** start Supplied data **
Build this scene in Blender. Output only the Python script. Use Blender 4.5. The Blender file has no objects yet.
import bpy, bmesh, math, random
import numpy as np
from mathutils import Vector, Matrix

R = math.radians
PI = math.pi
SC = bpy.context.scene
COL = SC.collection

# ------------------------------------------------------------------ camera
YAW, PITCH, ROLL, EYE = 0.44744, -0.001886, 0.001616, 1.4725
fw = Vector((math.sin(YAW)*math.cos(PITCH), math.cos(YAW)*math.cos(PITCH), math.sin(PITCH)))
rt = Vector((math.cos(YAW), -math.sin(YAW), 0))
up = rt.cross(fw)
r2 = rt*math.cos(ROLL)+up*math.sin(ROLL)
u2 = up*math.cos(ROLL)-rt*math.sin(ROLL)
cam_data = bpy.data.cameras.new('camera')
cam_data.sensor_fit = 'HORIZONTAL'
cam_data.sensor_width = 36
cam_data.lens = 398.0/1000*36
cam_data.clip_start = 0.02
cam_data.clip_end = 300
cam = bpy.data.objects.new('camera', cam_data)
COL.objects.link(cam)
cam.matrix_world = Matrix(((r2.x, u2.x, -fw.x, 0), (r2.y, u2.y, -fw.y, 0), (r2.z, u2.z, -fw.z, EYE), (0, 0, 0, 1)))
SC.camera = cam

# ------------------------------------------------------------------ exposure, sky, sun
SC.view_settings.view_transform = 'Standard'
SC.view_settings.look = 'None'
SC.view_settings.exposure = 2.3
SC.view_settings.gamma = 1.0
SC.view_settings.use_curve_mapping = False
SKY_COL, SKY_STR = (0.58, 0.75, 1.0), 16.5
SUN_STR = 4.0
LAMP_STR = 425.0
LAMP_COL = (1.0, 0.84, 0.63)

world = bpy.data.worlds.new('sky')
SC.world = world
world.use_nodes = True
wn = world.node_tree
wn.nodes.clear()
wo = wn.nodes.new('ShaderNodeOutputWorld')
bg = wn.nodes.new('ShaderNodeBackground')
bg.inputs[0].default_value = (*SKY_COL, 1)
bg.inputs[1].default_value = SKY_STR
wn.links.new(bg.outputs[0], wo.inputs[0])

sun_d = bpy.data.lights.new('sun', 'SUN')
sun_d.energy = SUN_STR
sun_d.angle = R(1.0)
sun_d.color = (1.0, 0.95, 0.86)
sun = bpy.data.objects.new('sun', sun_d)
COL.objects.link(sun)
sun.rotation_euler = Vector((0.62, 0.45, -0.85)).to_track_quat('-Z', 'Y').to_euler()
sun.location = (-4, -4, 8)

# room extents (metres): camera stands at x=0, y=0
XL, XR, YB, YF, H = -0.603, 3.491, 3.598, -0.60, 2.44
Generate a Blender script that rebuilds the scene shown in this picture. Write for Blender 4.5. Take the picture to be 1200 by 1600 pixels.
** end Supplied data **
• Your task:
Only the lines from the opening of the material through the line with "COL = SC.collection" should be echoed, exactly as written.

• Completed task:
Build this scene in Blender. Output only the Python script. Use Blender 4.5. The Blender file has no objects yet.
import bpy, bmesh, math, random
import numpy as np
from mathutils import Vector, Matrix

R = math.radians
PI = math.pi
SC = bpy.context.scene
COL = SC.collection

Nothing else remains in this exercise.